You can't spell diet without d-i-e...
I made myself a promise at the begining of this week - that I would get back to taking care of myself, to going to the gym (almost) daily, to start eating right again, to lose some of the weight I've put on in the last year or so and more.
So far I'm not doing too well. I made it to the gym on Monday and Tuesday, skipped Wednesday to go to an auction (that sucked), skipped Thursday to work until 11:30, skipped Friday to go to happy hour with coworkers, made it Saturday but had to shave a few minutes off my workout, and made it today.
Eating-wise, I'm probably doing better, except for the beer and deep-fried macaroni and cheese at the aforementioned happy hour.
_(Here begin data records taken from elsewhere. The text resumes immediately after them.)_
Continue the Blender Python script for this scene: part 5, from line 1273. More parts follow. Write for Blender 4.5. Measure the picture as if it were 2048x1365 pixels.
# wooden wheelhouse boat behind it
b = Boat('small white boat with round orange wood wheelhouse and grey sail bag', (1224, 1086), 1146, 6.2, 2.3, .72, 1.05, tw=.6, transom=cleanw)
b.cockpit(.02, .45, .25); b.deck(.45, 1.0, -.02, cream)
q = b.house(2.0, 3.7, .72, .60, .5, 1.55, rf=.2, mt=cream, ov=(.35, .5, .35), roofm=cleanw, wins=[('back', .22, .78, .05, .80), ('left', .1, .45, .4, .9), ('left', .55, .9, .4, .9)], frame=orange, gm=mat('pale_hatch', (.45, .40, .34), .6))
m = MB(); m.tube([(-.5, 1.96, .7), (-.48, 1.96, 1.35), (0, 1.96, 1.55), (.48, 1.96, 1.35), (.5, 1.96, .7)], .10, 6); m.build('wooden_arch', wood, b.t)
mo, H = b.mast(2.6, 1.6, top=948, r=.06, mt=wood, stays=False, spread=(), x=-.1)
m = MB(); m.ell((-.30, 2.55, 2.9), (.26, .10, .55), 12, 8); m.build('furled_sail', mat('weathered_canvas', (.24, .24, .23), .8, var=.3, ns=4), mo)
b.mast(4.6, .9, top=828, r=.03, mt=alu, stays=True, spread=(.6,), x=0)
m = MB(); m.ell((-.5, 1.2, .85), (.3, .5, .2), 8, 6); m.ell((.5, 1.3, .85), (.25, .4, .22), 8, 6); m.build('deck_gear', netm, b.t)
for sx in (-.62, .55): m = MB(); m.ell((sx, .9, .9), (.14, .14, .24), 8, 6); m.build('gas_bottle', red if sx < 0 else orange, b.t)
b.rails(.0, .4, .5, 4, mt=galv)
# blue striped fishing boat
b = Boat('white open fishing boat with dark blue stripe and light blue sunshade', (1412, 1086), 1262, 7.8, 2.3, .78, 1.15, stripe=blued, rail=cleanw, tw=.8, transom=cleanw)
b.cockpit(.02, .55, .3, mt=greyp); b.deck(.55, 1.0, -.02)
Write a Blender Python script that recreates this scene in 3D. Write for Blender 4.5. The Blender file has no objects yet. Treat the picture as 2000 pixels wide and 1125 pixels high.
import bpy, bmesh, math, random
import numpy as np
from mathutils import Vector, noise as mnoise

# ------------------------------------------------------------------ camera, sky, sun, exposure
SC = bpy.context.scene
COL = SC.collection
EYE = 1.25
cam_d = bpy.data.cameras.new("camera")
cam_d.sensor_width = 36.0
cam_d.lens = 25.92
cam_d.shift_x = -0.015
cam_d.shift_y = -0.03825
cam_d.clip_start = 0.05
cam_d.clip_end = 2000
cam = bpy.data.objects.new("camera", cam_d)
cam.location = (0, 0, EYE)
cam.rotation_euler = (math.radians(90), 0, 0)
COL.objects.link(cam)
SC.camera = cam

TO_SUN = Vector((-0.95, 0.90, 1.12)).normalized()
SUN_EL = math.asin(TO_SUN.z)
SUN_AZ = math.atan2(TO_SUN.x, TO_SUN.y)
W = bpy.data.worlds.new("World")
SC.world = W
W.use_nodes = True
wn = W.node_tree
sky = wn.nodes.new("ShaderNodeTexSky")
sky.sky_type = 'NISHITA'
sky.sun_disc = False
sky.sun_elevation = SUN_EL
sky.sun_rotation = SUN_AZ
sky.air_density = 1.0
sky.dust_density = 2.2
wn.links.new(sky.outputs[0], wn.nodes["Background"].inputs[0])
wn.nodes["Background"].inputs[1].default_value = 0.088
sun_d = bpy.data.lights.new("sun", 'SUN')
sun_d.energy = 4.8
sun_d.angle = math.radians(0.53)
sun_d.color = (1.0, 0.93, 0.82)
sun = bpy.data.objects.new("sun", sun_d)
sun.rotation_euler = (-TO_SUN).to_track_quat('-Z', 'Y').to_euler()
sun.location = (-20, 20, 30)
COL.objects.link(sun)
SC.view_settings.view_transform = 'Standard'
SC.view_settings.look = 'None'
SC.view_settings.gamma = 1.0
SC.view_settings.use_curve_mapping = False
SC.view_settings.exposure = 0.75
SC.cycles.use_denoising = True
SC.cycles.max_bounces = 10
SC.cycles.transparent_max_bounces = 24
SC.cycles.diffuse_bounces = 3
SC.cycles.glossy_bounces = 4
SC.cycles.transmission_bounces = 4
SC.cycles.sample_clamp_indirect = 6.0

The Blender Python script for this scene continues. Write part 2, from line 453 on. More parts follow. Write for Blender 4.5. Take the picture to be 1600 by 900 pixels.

So where does madanthony stand, weight-wise? By goverment standards, I'm overweight.. I'm short - around 5'6" - and weigh about 165. The CDC says for my height, anything above 154 is overweight. Now, I'm not as fat as I once was - this was me in 2004, when I was closer to 250. I like posting that pic, because losing that weight is one of the few things I've actually succeeded at. I don't have a decent recent pic of me standing up, where you can see that I still have some gut left.
Ideally, I'd like to get down to around 140, but I'm not sure I have the dedication to do that - I've never gotten below 150, and for the most part have hung around 155.
While I shouldn't be blaming my inability to keep myself from stuffing my face and then taking a nap on external factors, my work schedule is definitely giving me an excuse for my poor behavior - it's tempting to eat fast food and skip the gym when I'm at work late. Of course, if I really cared about my health, I'd find a way around it - go to the gym at 6am when it opens, before work, or use the seldom-touched treadmill in my basement at midnight. But I'm lazy, I want the benefits of weight loss without actually having to put the work in.
And what benefits do I hope to gain? I probably should give up on the idea that losing weight would make me more attractive to women, given how much it's helped me so far - but hope springs eternal, and there is a certain level of confidence that succeeding at something gives you - even though it's a pretty stupid thing to be proud of - look, I actually can eat like a normal human with some self control! And it would be nice to fit into those slim-fit jeans I accidentally bought on sale, and those athletic fit shirts from shirt.woot . But most of all, losing weight gives me something to focus on besides the vast wasteland that is my social life.